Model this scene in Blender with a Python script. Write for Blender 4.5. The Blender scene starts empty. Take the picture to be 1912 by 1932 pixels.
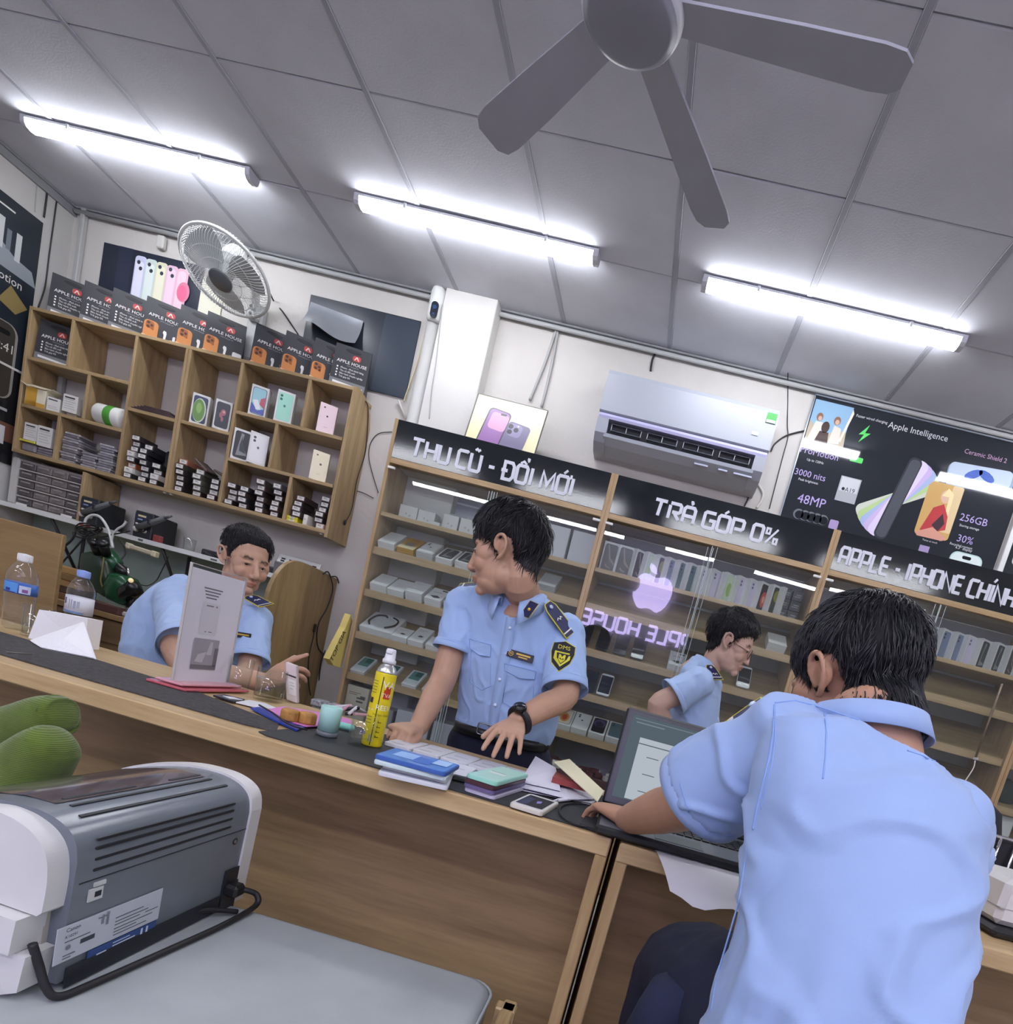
import bpy, bmesh, math, random
from mathutils import Vector, Matrix, noise
from mathutils.bvhtree import BVHTree
random.seed(7)
scene = bpy.context.scene
COL = scene.collection
PI = math.pi
V = Vector

# ------------------------------------------------------------------ camera
CAM_Z = 1.06                      # eye height of the photographer
F_PX, PPX, PPY = 1155.7, 1113.8, 1453.2
RGT = V((0.9621857, 0.0844005, 0.2589890)); DWN = V((0.2677859, -0.1189300, -0.9561100)); FWD = V((-0.0498946, 0.9893090, -0.1370340))
RGT.normalize(); FWD = (FWD - RGT * FWD.dot(RGT)).normalized(); DWN = FWD.cross(RGT)
cam_d = bpy.data.cameras.new('camera'); cam = bpy.data.objects.new('camera', cam_d); COL.objects.link(cam)
cam.matrix_world = Matrix(((RGT.x, -DWN.x, -FWD.x, 0), (RGT.y, -DWN.y, -FWD.y, 0), (RGT.z, -DWN.z, -FWD.z, CAM_Z), (0, 0, 0, 1)))
cam_d.sensor_fit = 'AUTO'; cam_d.sensor_width = 36.0
cam_d.lens = F_PX * 36.0 / 1932.0
cam_d.shift_x = -(PPX - 956.0) / 1932.0
cam_d.shift_y = (PPY - 966.0) / 1932.0
cam_d.clip_start = 0.02
scene.camera = cam
scene.view_settings.view_transform = 'Standard'
try: scene.view_settings.look = 'None'
except Exception: pass
scene.view_settings.gamma = 1.0
scene.view_settings.use_curve_mapping = False
scene.view_settings.exposure = 0.0
world = bpy.data.worlds.new('world'); scene.world = world; world.use_nodes = True
world.node_tree.nodes['Background'].inputs[0].default_value = (0.55, 0.6, 0.75, 1)
world.node_tree.nodes['Background'].inputs[1].default_value = 0.05
TUBE_POWER = 42.0
SIGN_POWER = 21.0

def ray(px, py):
    return (RGT * ((px - PPX) / F_PX) + DWN * ((py - PPY) / F_PX) + FWD)
CAM = V((0, 0, CAM_Z))
def atY(px, py, y):
    d = ray(px, py); return CAM + d * (y / d.y)
def atZ(px, py, z):
    d = ray(px, py); return CAM + d * ((z - CAM_Z) / d.z)
def atX(px, py, x):
    d = ray(px, py); return CAM + d * (x / d.x)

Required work
Reproduce each line exactly, please, except for any pictures.

Reply
Model this scene in Blender with a Python script. Write for Blender 4.5. The Blender scene starts empty. Take the picture to be 1912 by 1932 pixels.
import bpy, bmesh, math, random
from mathutils import Vector, Matrix, noise
from mathutils.bvhtree import BVHTree
random.seed(7)
scene = bpy.context.scene
COL = scene.collection
PI = math.pi
V = Vector

# ------------------------------------------------------------------ camera
CAM_Z = 1.06                      # eye height of the photographer
F_PX, PPX, PPY = 1155.7, 1113.8, 1453.2
RGT = V((0.9621857, 0.0844005, 0.2589890)); DWN = V((0.2677859, -0.1189300, -0.9561100)); FWD = V((-0.0498946, 0.9893090, -0.1370340))
RGT.normalize(); FWD = (FWD - RGT * FWD.dot(RGT)).normalized(); DWN = FWD.cross(RGT)
cam_d = bpy.data.cameras.new('camera'); cam = bpy.data.objects.new('camera', cam_d); COL.objects.link(cam)
cam.matrix_world = Matrix(((RGT.x, -DWN.x, -FWD.x, 0), (RGT.y, -DWN.y, -FWD.y, 0), (RGT.z, -DWN.z, -FWD.z, CAM_Z), (0, 0, 0, 1)))
cam_d.sensor_fit = 'AUTO'; cam_d.sensor_width = 36.0
cam_d.lens = F_PX * 36.0 / 1932.0
cam_d.shift_x = -(PPX - 956.0) / 1932.0
cam_d.shift_y = (PPY - 966.0) / 1932.0
cam_d.clip_start = 0.02
scene.camera = cam
scene.view_settings.view_transform = 'Standard'
try: scene.view_settings.look = 'None'
except Exception: pass
scene.view_settings.gamma = 1.0
scene.view_settings.use_curve_mapping = False
scene.view_settings.exposure = 0.0
world = bpy.data.worlds.new('world'); scene.world = world; world.use_nodes = True
world.node_tree.nodes['Background'].inputs[0].default_value = (0.55, 0.6, 0.75, 1)
world.node_tree.nodes['Background'].inputs[1].default_value = 0.05
TUBE_POWER = 42.0
SIGN_POWER = 21.0

def ray(px, py):
    return (RGT * ((px - PPX) / F_PX) + DWN * ((py - PPY) / F_PX) + FWD)
CAM = V((0, 0, CAM_Z))
def atY(px, py, y):
    d = ray(px, py); return CAM + d * (y / d.y)
def atZ(px, py, z):
    d = ray(px, py); return CAM + d * ((z - CAM_Z) / d.z)
def atX(px, py, x):
    d = ray(px, py); return CAM + d * (x / d.x)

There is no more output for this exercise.